Dapat disimpilkan  bahwa pengertian puisi secara garis besarnya adalah perasaan penyair yang  ungkapkan dalam pilihan kata yang cermat, serta mengandung imajinasi, pemikiran, ide, nada, irama, kesan pancaindera, susunan kata, kata kiasan, kepadatan, dan perasaan yang bercampur-baur. Sedangkan puisi medern adalah puisi yang berkembang di Indonesia setelah masa penjajahan belanda atau setelah kemerdekaan Indonesia.

ciri-ciri puisi modern
-     Puisi bersifat bebas, baik bentuk maupun isinya
-     Prosa baru dinamis (selalu berubah dengan perkembangan masyarakat)
-     Masyarakat sentris (mengambil bahan dan kehidupan sehari-hari)
-     Karya sastra (puisi, novel, cerpen, drama) berdasarkan dunia nyata.
-     Dipengaruhi oleh kesusastraan Barat
-     Pengarangnya diketahui dengan jelas

Unsur-unsur Puisi
Berikut ini merupakan beberapa pendapat mengenai unsur-unsur puisi.
(1)   Richards (dalam Tarigan, 1986) mengatakan bahwa unsur puisi terdiri dari (1) hakikat puisi yang melipuiti tema (sense), rasa (feeling), amanat (intention), nada (tone), serta (2) metode puisi yang meliputi diksi, imajeri, kata nyata, majas, ritme, dan rima.
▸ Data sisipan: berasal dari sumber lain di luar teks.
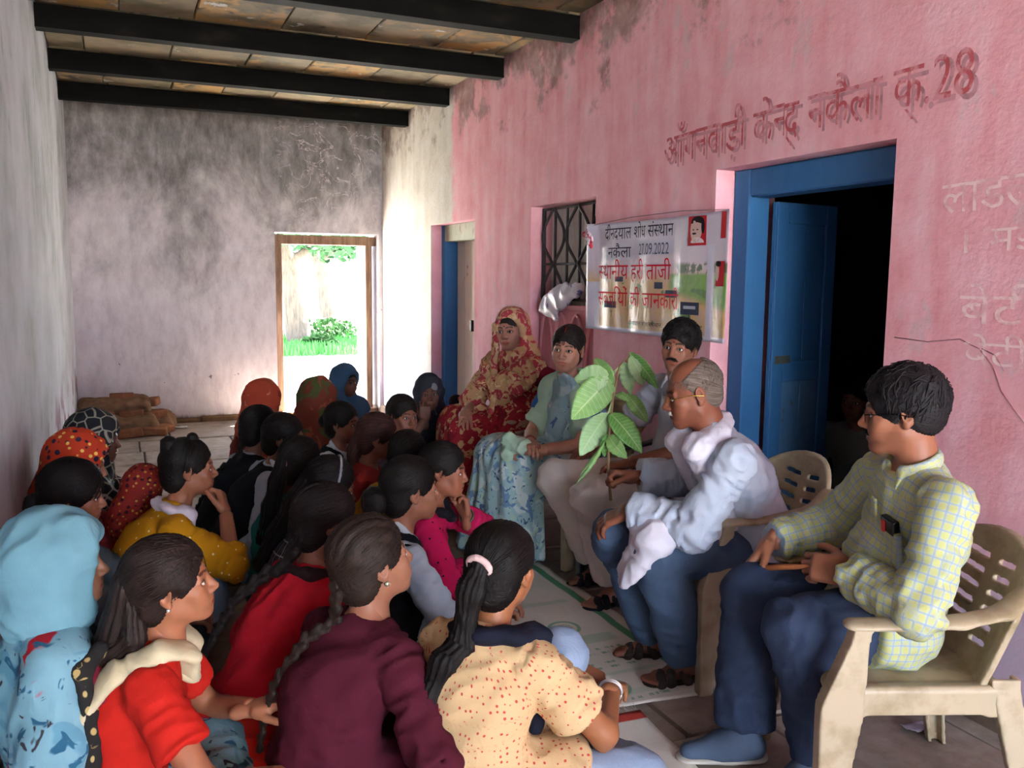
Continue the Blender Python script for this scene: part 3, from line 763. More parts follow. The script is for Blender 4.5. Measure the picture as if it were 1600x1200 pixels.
    def tie(P, pt, r, c, axis=(0, 1, -0.3), body=False, name='hair_tie'):
        pt = vec(*pt); ax = unit(axis)
        if not body: pt = P.HR@pt+P.H; ax = P.HR@ax
        B = basis(ax, (0.3, 0.2, 1)); a = np.linspace(0, 2*np.pi, 17)
        f = Field(0.005)
        for i in range(16): f.cap(pt+B@vec(r*math.cos(a[i]), 0, r*math.sin(a[i])), pt+B@vec(r*math.cos(a[i+1]), 0, r*math.sin(a[i+1])), 0.0085, k=0.004)
        V, Q = f.build(); return P.add(name, V, Q, m_cloth(c))
    def veil(P, mat, o=0.016, drape=0.0, open_=(0.078, 0.10, 0.112), front=True, name='veil', amp=0.006, low=None, label=None, shoulders=True, oc=(0, 0.142, -0.03), back=0.0):
        f = Field(0.008 if P.res < 1.5 else 0.012); HR, H = P.HR, P.H
        f.ell(H+HR@vec(0, -0.018, 0.034), (0.080+o, 0.100+o, 0.090+o), HR, k=0)
        f.cap(H+HR@vec(0, -0.03, -0.02), (P.nb+P.front*-0.03)*(0.6 if not shoulders else 1)+(H*0.4 if not shoulders else 0), 0.082+o, 0.085+o, k=0.05)
        if shoulders:
            for q in 'LR':
                f.cap(P.nb-P.up*0.03, P.sh[q]+vec(0, 0, 0.0), 0.060+o, 0.058+o, k=0.05, flat=(P.front, 1.0))
                if drape: f.cap(P.sh[q], P.sh[q]+(P.el[q]-P.sh[q])*drape, 0.060+o, 0.055+o, k=0.04, cut=[(P.sh[q]+(P.el[q]-P.sh[q])*drape*0.95, P.el[q]-P.sh[q])])
            if back: f.cap(P.nb-P.front*0.04, P.ch*(1-back)+P.p0*back-P.front*0.03, 0.10+o, 0.13+o, k=0.05, flat=(P.front, 0.7))
            if front: f.cap(P.nb+P.front*0.04, P.ch+P.front*0.03, 0.075+o, 0.11+o, k=0.05, flat=(P.front, 0.7))
        f.ell(H+HR@vec(*oc), open_, HR, k=0.012, op='s')
        return P.garment(name, f, mat, amp, 11, label=label)
    def sash(P, mat, pts, w=0.035, t=0.010, name='dupatta', amp=0.003, label=None, n=(0, 0, 1)):
        """folded scarf following body-frame points"""
        f = Field(0.0075)
        for i in range(len(pts)-1):
            a, b = vec(*pts[i]), vec(*pts[i+1])
            f.cap(a, b, w, w, k=0.02, flat=(n[i] if isinstance(n, list) else n, max(t/w, 0.3)))
        return P.garment(name, f, mat, amp, 20, label=label)
    def W(P, wpt):
        """world point to body frame"""
        dx, dy = wpt[0]-P.wxy[0], wpt[1]-P.wxy[1]; c, s = math.cos(-P.rz), math.sin(-P.rz)
        return ((c*dx-s*dy)/P.s, (s*dx+c*dy)/P.s, wpt[2]/P.s)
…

(2)   Waluyo (1987) yang mengatakan bahwa dalam puisi terdapat struktur fisik atau yang disebut pula sebagai struktur kebahasaan dan struktur batin puisi yang berupa ungkapan batin pengarang.

(3)   Altenberg dan Lewis (dalam Badrun, 1989:6), meskipun tidak menyatakan secara jelas tentang unsur-unsur puisi, namun dari outline buku mereka bisa dilihat adanya (1) sifat puisi, (2) bahasa puisi: diksi, imajeri, bahasa kiasan, sarana retorika, (3) bentuk: nilai bunyi, verifikasi, bentuk, dan makna, (4) isi: narasi, emosi, dan tema.

(4)   Dick Hartoko (dalam Waluyo, 1987:27) menyebut adanya unsur penting dalam puisi, yaitu unsur tematik atau unsur semantik puisi dan unsur sintaksis puisi. Unsur tematik puisi lebih menunjuk ke arah struktur batin puisi, unsur sintaksis menunjuk ke arah struktur fisik puisi.

(5)   Meyer menyebutkan unsur puisi meliputi (1) diksi, (2) imajeri, (3) bahasa kiasan, (4) simbol, (5) bunyi, (6) ritme, (7) bentuk (Badrun, 1989:6).
Dari beberapa pendapat di atas, dapat disimpulkan bahwa unsur-unsur puisi meliputi (1) tema, (2) nada, (3) rasa, (4) amanat, (5) diksi, (6) imaji, (7) bahasa figuratif, (8) kata konkret, (9) ritme dan rima. Unsur-unsur puisi ini, menurut pendapat Richards dan Waluyo dapat dipilah menjadi dua struktur, yaitu struktur batin puisi (tema, nada, rasa, dan amanat) dan struktur fisik puisi (diksi, imajeri, bahasa figuratif, kata konkret, ritme, dan rima). Djojosuroto (2004:35) menggambarkan sebagai berikut.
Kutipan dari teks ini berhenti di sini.